GOAL OF THE EXERCISE: Look through the lines below and extract each one that contains "objects".

DATASET EXTRACT:
===============
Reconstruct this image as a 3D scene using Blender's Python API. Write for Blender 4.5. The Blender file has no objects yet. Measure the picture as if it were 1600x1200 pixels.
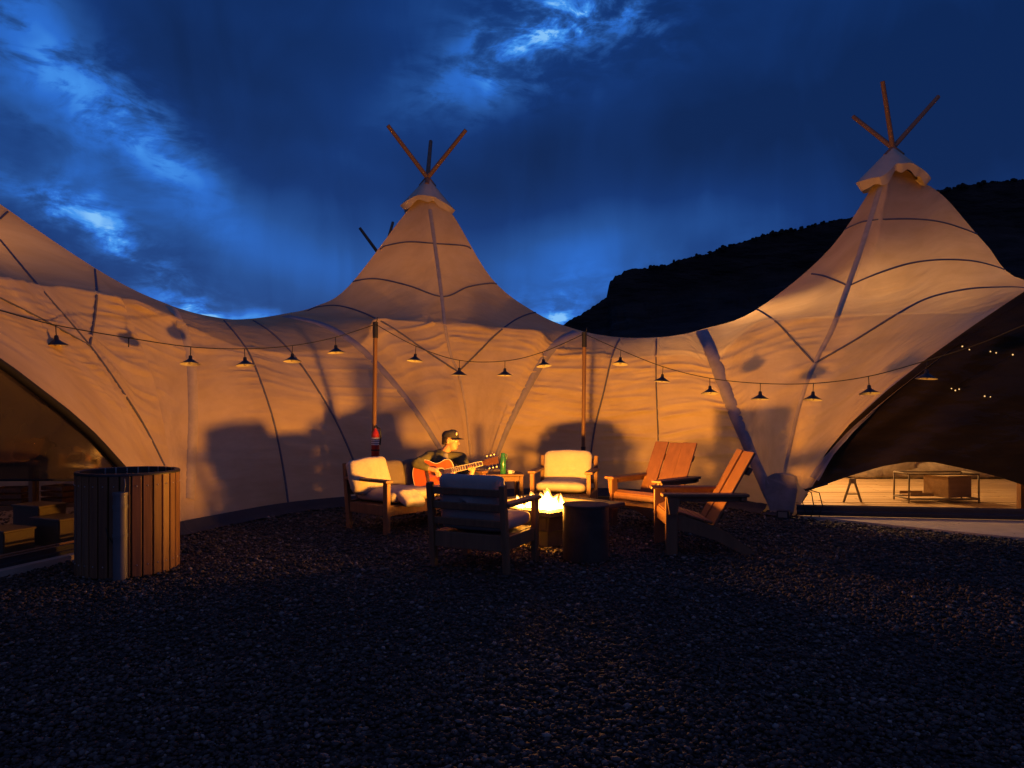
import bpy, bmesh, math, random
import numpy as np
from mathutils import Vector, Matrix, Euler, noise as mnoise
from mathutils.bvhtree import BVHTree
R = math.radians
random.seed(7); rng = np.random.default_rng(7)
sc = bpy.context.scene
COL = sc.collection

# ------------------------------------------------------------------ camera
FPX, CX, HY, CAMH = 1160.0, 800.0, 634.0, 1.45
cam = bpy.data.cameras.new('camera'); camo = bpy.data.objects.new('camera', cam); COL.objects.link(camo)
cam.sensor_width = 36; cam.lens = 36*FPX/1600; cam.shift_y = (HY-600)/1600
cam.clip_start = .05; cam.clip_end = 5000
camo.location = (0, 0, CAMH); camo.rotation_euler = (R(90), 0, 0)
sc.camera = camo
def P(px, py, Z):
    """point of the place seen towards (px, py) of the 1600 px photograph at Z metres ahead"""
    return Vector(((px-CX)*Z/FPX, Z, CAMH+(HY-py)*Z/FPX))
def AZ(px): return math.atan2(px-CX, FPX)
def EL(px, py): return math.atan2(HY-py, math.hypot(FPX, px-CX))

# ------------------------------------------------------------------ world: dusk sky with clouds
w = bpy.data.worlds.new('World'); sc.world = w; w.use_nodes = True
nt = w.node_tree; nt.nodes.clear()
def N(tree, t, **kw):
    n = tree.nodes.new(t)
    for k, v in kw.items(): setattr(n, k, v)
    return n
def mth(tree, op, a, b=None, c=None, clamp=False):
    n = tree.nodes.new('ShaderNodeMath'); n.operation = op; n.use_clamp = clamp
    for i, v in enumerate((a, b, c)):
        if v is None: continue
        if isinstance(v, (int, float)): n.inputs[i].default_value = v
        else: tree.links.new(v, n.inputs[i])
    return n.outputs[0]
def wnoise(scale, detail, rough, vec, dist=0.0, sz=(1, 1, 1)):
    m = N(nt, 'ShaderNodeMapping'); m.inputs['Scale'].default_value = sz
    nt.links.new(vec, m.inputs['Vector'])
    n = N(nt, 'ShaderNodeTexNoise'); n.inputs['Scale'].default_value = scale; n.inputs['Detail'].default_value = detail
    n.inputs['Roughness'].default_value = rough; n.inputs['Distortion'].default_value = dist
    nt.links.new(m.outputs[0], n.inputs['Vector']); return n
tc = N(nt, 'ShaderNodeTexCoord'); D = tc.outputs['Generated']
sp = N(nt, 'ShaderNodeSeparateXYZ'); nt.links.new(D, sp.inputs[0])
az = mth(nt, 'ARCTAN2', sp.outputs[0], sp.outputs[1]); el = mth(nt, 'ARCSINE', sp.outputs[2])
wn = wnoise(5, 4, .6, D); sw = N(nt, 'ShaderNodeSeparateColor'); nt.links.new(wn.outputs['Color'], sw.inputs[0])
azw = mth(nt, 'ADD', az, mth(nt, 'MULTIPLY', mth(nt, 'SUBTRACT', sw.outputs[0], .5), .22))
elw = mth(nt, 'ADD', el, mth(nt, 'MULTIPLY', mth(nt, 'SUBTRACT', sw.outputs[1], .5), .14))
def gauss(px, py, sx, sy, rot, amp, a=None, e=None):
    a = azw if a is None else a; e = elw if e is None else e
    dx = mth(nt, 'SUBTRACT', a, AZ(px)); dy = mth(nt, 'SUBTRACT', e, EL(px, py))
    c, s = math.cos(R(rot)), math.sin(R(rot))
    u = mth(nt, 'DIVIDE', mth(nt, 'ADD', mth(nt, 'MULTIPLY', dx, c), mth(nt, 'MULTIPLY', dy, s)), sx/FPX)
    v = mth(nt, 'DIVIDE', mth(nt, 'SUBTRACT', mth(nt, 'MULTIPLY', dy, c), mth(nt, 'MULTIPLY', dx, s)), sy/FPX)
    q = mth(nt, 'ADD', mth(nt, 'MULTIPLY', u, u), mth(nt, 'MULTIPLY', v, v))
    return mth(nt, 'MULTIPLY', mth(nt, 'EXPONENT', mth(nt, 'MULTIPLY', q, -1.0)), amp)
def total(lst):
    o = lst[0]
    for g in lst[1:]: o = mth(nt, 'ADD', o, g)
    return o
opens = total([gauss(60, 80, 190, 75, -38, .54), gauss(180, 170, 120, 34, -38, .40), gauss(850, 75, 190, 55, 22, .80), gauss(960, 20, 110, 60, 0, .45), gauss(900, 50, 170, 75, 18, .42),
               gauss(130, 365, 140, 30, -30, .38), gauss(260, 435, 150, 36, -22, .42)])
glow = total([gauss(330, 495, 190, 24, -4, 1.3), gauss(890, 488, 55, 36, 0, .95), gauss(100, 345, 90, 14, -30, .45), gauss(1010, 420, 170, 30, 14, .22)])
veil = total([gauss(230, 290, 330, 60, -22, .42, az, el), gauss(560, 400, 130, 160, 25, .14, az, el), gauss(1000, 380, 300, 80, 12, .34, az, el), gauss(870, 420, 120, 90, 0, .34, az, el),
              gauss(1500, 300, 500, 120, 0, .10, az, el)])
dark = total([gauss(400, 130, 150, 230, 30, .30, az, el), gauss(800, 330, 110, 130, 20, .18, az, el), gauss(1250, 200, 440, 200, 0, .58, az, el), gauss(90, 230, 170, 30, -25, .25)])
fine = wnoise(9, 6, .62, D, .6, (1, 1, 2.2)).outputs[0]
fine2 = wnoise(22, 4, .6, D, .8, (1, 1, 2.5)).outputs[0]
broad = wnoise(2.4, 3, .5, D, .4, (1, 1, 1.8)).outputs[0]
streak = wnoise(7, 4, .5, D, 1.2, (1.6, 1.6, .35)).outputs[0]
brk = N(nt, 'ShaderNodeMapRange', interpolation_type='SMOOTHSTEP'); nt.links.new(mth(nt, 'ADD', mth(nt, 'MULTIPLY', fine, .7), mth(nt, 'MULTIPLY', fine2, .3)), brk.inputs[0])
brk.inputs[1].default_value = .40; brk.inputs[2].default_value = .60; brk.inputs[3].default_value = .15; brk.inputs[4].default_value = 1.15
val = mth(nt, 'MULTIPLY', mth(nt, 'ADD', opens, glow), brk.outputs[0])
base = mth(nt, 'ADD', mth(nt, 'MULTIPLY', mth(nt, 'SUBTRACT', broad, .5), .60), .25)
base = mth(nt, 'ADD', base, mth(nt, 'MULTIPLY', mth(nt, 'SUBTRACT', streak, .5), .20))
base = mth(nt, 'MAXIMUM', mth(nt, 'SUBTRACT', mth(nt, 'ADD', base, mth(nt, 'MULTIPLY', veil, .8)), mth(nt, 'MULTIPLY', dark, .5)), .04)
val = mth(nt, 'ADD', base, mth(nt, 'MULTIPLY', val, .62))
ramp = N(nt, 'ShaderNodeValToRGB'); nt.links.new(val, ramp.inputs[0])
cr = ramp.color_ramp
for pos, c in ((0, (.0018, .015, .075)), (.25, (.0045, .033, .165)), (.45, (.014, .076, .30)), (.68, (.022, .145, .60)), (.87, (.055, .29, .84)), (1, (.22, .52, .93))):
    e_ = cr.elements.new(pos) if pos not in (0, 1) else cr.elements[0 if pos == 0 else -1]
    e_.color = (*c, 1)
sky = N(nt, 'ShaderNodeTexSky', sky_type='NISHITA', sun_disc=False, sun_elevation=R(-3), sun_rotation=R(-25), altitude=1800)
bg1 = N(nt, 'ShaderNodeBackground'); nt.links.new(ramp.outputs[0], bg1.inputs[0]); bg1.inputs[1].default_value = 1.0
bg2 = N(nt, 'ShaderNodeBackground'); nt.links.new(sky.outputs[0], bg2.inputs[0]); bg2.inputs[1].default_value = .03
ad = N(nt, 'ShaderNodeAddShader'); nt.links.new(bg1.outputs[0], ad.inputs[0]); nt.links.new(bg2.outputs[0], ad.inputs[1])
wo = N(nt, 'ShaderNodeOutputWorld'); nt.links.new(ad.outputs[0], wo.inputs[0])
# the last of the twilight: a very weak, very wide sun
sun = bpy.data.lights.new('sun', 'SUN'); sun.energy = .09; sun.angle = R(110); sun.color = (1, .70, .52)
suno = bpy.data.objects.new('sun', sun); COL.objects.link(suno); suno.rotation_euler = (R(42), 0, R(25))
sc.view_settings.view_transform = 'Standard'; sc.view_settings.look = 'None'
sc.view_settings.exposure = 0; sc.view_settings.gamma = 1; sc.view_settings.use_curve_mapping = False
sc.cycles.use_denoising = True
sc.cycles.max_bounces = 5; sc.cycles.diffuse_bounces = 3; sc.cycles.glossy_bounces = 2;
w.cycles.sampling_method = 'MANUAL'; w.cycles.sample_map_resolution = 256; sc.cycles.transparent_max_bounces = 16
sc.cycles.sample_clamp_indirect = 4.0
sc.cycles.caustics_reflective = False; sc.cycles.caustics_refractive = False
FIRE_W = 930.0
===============
WRITTEN SOLUTION:
Reconstruct this image as a 3D scene using Blender's Python API. Write for Blender 4.5. The Blender file has no objects yet. Measure the picture as if it were 1600x1200 pixels.
cam = bpy.data.cameras.new('camera'); camo = bpy.data.objects.new('camera', cam); COL.objects.link(camo)
suno = bpy.data.objects.new('sun', sun); COL.objects.link(suno); suno.rotation_euler = (R(42), 0, R(25))